What are the rules followed while playing Snooker? PART 1

Snooker is one of the world’s most popular games due to its growth in India and China but, for now, it remains largely dominated by British players at the highest level. The Snooker World Championship is – for many – one of the biggest sporting events of the year but the sport is also played in clubs, and sometimes pubs, all over the UK by amateurs of all levels.

It developed from another cue sport, billiards, which began in the 16th century, with snooker coming along in the late 19th century. The first official snooker tournament was in 1916 with the first World Championship appearing in 1927 and since then the popularity of the game has ebbed and flowed, with the 1970s and 1980s probably the game’s finest era.

Object of the Game
The object of the game is to use the white cue ball to pot the other balls in the correct sequence and ultimately score more points than your opponent in order to win the frame, a frame being the individual game unit.

Players & Equipment
Snooker is played one against one and the size of the balls and table are regulated. The table is rectangular, measuring 12ft x 6ft and just under 3ft in height, and usually made of wood with a slate top covered in green baize. The table has six pockets into which the balls are potted, one in each corner and two in the middle of the long sides, or cushions. The end from which the game starts is called the baulk end and has a line across the width of the table 29 inches from the baulk cushion. In the centre of this is the D, an 11.5 inch-radius semi-circle with the baulk line as its diameter.

The hard balls, made from phenolic resin, are approximately 2.7 inches in diameter (they are given in metric units of 52.5mm). There are 15 red balls and one each of black, pink, blue, brown, green and yellow, as well as a white cue ball which is the only one struck by the players. The colours go on their spots, the green, brown and yellow from left to right on the baulk line across the semi-circle.

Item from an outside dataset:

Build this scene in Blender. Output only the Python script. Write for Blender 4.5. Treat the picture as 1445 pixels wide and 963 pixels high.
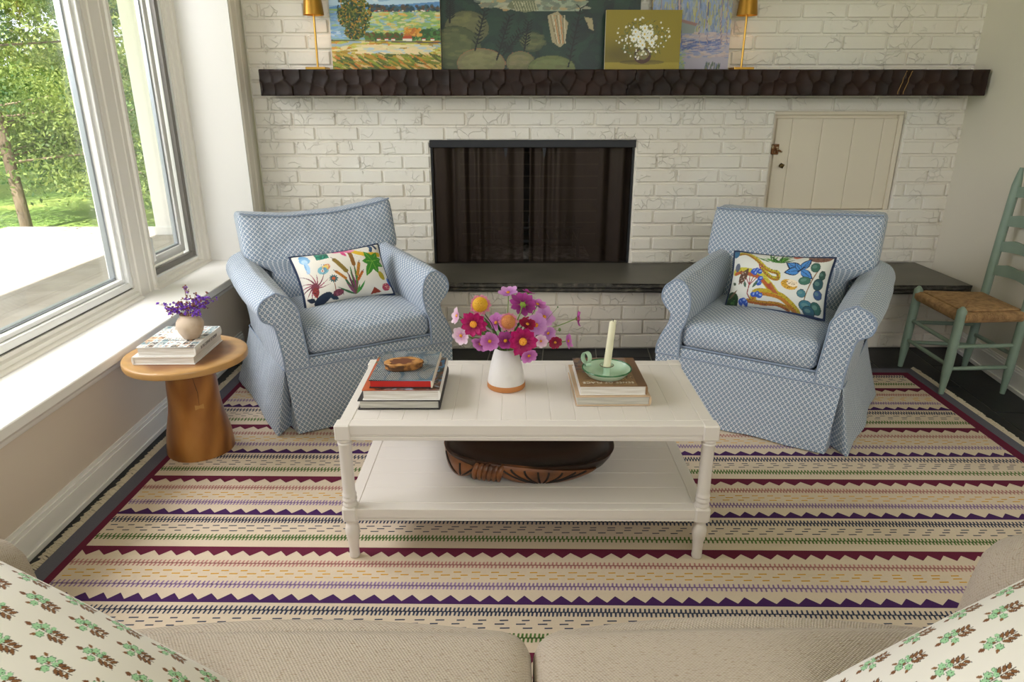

The blue goes in the middle of the table, the pink midway between there and the top cushion (the opposite end to the baulk cushion) with the black in the centre, 12¾ inches off the top cushion. The 15 reds are placed in a triangle with one red at the point behind the pink.

The players use a cue, usually made of wood, to strike the white ball and this must be “not less than 3ft in length and shall show no substantial departure from the traditionally and generally accepted shape and form”.

Scoring
Players score one point for potting a red, after which they must nominate a colour for their next shot. The black is worth seven and is the most valuable going down through pink (six), blue (five), brown (four), green (three) and yellow (two). After each colour (the six colours are re-spotted but the reds are not) the player reverts to a red and alternates red, then colour until all the reds are potted. The remaining six colours are then potted in ascending points order, thus finishing with the black.

A player continues until he misses a ball or commits a foul, the players alternating turns. The maximum standard break (the term given to a consecutive run of pots) is 147 (15 reds taken with 15 blacks and then all the colours).

If a player commits a foul their opponent is awarded four points, unless the foul occurred whilst playing the blue, pink or black or hit one of those higher values first, in which case the foul is worth the value of the ball in question.